1)      Working contacts is hugely important

This one wasn’t in any way a surprise. The phrase ‘it’s not what you know, it’s who you know’ is a truism for a reason. Not in My Name only exists because I got to know Katie. I wouldn’t have been able to do this if Claret had been a larger operation. NIMN only exists because Katie decided to call me to explain why she didn’t want to take on the book I’d submitted to her. If she’d emailed me a form rejection, I’d never have written it. Funny how life turns out, sometimes, isn’t it?

2)      Working with editors at the correct times is hugely important

Without a developmental edit, NIMN would probably have never worked. Getting the edit done after the first draft really focussed me on the Cosy Mystery genre. It meant that Katie and I could work out what we both wanted from the project. If I’d spent two years working on the 50,000-word version of NIMN only to submit it to Katie and have her go ‘where’s the rest of it?’ I’d have felt rather annoyed.

3)      It’s nice to work in different genres occasionally

A murder mystery set in the real world isn’t my usual jam. I found it much easier to write because I wasn’t constantly having to come up with strange locations and magical artefacts. This led to writing the first draft in two weeks and the second draft in ten days. I did a lot more work on the book (a lot more), but the fact that I was able to bash out a draft that quickly says a lot about how into the zone I got. Still, I don’t love NIMN. I like it, I think it’s an important book – probably the most important book I’ve written. It talks about subjects I care about deeply, from police violence to the importance of community activism. Still, I’d love it a whole lot more if it included lasers, vicious seraphim or magical creatures. I did try to put some in during a dream sequence but Katie asked me to take them out.
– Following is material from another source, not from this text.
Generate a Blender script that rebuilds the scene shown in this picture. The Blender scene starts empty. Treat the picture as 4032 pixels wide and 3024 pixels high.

4) Publicity needs to be long term

I was recently watching an interview with a succesful self-published author and they talked about how they spent the entire first 100 days post-release actively publicising the thing using targeted advertising. To say nothing of the pre-release ARCs (advance review copies), blog tours and such. Without that sort of thing, books just… sink. Money is a massive factor here - without the money to spend on advertising, your book will get lost amongst everything else released. Yay, capitalism.